### [WHAT TO DO]
Filter the records for lines holding the string "picture".

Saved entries
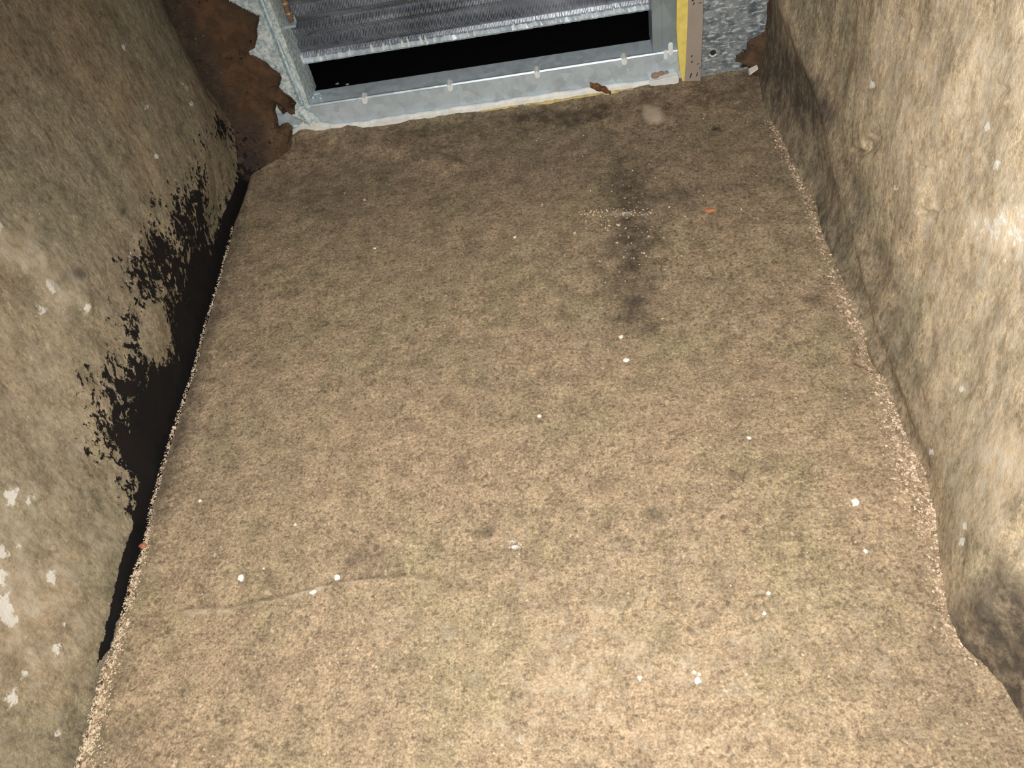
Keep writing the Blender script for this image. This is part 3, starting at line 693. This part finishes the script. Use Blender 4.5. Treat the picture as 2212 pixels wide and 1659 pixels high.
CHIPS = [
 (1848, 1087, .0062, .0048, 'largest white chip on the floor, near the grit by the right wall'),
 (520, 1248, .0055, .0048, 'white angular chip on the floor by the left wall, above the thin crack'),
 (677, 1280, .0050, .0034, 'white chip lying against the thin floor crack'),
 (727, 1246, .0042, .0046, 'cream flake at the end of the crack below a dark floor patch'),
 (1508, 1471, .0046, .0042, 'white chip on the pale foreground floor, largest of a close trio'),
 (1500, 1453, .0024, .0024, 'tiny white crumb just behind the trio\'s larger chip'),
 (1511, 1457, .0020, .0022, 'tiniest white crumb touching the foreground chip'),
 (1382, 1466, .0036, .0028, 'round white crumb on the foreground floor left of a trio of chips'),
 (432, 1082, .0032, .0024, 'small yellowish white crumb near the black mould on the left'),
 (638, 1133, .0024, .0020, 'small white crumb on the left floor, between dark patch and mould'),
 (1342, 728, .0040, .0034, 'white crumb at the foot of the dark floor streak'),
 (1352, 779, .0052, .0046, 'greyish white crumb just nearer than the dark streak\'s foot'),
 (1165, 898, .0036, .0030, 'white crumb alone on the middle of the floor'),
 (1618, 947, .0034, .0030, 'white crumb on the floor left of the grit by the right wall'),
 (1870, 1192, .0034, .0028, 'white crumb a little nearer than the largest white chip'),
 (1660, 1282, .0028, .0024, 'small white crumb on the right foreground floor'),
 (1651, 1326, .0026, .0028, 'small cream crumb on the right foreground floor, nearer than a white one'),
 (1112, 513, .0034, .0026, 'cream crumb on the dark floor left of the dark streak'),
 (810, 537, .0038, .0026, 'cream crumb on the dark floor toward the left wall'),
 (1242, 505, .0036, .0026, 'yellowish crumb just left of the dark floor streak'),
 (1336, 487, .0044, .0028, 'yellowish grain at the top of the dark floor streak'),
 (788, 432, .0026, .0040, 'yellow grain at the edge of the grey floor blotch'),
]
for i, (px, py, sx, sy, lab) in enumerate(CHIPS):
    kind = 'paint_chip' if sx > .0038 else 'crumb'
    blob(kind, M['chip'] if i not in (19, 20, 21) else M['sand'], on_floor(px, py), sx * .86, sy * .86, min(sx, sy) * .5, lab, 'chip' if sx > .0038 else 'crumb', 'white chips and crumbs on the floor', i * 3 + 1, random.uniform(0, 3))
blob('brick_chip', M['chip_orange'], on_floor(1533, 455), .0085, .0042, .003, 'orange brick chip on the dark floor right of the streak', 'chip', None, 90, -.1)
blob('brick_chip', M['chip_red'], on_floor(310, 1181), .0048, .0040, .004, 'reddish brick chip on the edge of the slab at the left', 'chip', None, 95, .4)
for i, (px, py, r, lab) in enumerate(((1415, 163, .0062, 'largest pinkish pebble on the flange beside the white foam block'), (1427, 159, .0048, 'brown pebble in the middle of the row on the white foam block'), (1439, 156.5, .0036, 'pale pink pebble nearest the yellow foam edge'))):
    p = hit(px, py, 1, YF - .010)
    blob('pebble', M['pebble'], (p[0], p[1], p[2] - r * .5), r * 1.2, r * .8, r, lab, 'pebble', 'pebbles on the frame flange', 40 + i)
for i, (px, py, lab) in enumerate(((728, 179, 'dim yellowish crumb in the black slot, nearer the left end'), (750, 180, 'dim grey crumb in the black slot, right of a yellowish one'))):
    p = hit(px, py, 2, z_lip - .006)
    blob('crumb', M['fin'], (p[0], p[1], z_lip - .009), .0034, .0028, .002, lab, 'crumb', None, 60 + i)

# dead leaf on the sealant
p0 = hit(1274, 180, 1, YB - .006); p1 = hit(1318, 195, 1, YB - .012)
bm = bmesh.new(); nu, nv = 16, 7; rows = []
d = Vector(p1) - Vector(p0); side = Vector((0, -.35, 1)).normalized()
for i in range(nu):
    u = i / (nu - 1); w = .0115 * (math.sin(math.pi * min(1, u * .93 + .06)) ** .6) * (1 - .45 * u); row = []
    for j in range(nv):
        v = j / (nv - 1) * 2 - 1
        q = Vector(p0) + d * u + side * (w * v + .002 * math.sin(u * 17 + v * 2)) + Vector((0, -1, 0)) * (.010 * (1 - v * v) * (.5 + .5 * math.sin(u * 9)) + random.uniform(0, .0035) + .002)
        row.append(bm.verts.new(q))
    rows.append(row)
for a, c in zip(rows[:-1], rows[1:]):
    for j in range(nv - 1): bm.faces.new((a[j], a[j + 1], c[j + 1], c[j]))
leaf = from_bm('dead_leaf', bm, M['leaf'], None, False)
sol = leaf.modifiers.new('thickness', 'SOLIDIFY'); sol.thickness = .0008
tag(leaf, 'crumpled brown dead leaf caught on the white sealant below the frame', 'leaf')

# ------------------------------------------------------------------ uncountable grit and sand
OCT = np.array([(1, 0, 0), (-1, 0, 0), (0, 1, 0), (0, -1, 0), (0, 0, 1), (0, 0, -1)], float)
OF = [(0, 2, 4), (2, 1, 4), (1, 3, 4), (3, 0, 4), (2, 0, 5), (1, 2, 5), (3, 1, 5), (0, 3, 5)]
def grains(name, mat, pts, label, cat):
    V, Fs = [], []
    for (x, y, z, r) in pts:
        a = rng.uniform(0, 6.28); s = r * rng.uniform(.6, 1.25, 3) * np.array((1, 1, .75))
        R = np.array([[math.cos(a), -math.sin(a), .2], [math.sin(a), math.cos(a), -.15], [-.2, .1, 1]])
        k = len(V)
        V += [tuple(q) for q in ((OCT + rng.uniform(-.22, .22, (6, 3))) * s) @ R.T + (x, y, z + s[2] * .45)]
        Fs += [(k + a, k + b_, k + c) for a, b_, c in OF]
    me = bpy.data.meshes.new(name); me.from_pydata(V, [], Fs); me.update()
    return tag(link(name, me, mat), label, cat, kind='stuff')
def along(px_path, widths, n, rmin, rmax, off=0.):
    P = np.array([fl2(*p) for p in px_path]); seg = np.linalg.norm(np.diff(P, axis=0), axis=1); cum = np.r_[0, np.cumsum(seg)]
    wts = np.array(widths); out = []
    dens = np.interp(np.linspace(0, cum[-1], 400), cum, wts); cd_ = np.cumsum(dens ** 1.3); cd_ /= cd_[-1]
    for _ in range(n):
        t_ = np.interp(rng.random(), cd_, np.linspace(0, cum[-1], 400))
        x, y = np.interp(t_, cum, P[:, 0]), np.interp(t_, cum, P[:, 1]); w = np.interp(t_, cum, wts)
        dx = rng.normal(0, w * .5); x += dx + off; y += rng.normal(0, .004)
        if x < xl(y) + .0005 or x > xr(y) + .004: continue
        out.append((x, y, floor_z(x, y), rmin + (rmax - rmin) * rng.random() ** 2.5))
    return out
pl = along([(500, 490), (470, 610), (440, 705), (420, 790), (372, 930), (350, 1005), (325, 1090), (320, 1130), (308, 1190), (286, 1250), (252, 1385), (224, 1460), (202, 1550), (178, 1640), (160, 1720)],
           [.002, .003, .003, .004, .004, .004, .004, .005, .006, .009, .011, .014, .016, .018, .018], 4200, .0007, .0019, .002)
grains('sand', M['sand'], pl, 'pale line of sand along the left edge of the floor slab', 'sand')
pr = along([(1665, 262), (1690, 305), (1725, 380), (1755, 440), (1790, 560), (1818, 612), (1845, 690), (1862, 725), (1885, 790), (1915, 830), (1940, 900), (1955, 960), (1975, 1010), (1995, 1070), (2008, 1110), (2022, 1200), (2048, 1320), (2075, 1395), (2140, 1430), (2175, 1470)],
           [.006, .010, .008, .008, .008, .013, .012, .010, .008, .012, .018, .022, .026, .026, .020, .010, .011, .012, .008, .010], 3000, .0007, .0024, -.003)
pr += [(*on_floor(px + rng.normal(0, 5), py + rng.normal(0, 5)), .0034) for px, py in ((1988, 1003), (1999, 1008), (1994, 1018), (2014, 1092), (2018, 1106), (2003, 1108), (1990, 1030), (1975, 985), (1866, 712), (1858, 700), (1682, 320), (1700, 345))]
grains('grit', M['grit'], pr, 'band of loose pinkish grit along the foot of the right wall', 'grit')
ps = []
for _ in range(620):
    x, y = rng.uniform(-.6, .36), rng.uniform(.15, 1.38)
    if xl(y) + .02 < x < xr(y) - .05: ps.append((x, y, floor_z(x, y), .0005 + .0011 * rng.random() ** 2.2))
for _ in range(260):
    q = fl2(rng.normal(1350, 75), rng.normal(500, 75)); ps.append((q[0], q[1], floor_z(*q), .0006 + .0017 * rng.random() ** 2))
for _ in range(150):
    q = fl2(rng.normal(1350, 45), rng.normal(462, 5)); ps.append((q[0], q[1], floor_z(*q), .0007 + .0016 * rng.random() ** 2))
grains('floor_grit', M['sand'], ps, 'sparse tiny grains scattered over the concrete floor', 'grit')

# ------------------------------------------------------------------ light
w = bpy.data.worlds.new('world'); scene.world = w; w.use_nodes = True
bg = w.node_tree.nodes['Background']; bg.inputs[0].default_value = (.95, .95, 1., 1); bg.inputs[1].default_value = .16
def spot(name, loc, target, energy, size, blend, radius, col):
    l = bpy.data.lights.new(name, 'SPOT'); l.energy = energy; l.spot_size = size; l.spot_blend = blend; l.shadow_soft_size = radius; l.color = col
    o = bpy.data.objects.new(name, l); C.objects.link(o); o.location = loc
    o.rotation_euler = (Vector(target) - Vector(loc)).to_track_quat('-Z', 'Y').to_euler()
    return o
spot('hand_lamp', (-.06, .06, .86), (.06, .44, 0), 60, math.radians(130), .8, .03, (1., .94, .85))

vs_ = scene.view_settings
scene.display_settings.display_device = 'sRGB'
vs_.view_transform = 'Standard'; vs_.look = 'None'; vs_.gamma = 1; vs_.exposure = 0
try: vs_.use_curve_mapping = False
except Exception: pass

* * *

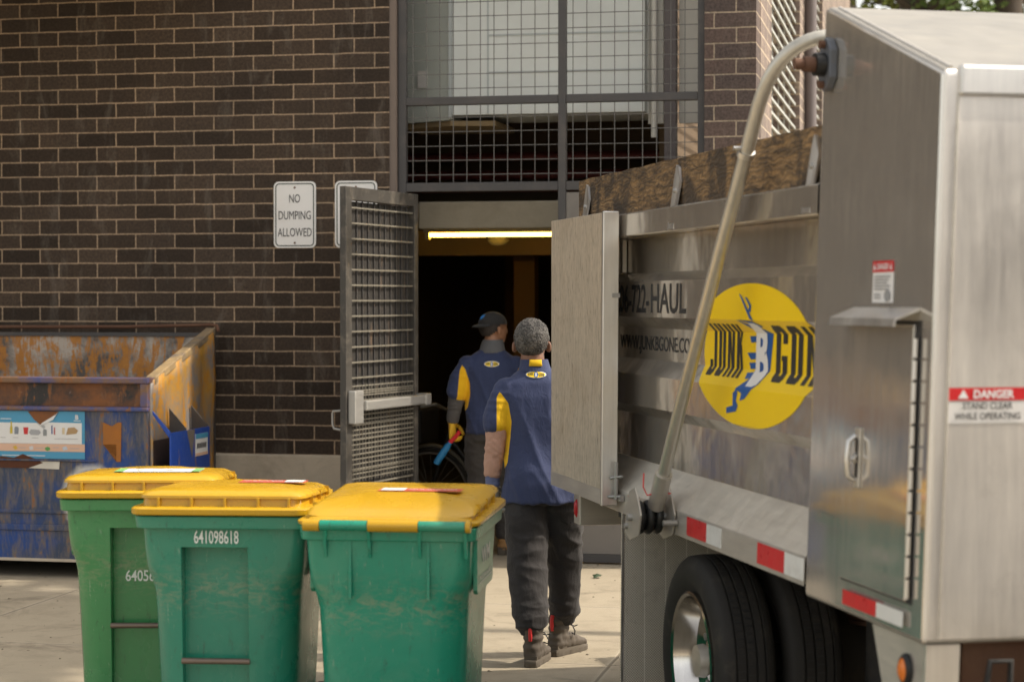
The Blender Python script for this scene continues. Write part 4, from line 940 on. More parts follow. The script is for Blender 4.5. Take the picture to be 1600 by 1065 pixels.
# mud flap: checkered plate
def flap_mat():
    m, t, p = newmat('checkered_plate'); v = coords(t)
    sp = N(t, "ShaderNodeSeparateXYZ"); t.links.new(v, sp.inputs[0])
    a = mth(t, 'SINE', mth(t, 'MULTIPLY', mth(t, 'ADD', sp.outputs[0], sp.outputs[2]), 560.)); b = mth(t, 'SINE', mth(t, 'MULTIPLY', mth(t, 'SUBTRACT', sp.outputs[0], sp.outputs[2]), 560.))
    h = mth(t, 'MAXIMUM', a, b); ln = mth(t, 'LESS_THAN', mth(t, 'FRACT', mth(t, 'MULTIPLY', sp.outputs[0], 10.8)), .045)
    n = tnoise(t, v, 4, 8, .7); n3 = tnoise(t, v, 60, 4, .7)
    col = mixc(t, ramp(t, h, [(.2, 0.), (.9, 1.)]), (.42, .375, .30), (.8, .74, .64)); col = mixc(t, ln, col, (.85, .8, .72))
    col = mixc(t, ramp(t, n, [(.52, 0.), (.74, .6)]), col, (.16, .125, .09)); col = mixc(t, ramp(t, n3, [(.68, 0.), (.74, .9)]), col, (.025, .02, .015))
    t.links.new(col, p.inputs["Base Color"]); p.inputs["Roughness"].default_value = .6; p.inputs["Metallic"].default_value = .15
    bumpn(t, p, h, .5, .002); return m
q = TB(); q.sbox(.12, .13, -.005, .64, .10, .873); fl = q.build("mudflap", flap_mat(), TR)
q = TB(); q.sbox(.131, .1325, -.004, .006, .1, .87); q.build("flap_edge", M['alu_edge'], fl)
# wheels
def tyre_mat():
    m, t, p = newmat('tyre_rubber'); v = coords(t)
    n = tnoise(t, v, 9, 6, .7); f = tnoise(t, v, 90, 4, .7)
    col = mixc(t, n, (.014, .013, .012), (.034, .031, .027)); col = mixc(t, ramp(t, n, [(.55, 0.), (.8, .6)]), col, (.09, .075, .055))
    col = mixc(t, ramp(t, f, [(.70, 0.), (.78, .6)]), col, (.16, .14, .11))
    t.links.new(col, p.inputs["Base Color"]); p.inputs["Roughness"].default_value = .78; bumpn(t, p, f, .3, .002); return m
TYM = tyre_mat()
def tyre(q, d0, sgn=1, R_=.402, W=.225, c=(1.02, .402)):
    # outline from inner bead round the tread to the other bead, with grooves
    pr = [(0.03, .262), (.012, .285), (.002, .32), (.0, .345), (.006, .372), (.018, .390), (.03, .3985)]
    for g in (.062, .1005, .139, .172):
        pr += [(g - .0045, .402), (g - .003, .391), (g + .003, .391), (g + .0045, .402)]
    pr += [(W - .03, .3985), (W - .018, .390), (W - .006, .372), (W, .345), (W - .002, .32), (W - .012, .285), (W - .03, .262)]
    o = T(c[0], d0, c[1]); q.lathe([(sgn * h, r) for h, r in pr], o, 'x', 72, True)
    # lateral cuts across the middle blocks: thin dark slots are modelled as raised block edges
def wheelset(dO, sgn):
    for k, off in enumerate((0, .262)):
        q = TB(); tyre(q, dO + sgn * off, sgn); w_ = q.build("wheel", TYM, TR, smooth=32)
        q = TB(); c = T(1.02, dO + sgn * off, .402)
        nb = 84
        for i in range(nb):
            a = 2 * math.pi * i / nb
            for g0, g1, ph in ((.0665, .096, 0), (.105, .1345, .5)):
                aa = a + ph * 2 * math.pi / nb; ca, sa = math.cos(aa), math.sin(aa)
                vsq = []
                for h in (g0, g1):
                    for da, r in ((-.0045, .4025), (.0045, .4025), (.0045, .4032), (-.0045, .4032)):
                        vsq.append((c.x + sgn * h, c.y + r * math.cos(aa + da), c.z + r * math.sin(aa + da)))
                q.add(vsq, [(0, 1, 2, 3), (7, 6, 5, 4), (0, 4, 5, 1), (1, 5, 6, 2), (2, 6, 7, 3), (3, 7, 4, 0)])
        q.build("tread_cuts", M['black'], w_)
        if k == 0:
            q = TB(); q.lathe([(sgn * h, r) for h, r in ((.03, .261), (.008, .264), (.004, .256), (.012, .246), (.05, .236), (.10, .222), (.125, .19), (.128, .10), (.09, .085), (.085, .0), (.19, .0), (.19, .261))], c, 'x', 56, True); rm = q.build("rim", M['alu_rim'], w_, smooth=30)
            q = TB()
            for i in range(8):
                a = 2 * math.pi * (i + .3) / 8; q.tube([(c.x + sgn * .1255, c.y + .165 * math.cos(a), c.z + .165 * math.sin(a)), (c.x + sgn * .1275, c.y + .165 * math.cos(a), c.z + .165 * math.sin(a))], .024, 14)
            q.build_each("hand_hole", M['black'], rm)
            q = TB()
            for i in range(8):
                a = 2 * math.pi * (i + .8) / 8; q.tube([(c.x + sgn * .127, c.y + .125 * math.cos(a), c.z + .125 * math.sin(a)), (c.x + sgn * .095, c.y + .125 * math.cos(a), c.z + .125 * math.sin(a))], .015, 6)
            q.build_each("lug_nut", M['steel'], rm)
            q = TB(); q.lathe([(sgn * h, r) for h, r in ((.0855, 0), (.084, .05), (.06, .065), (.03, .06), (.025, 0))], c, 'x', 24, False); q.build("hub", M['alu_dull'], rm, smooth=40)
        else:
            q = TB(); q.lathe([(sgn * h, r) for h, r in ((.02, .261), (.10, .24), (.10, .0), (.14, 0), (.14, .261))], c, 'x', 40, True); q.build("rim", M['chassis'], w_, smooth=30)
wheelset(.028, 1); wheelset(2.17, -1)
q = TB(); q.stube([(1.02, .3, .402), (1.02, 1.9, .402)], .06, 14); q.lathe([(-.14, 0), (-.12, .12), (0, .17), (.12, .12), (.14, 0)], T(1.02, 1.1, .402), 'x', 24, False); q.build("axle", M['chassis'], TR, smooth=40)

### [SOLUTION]
Keep writing the Blender script for this image. This is part 3, starting at line 693. This part finishes the script. Use Blender 4.5. Treat the picture as 2212 pixels wide and 1659 pixels high.
The Blender Python script for this scene continues. Write part 4, from line 940 on. More parts follow. The script is for Blender 4.5. Take the picture to be 1600 by 1065 pixels.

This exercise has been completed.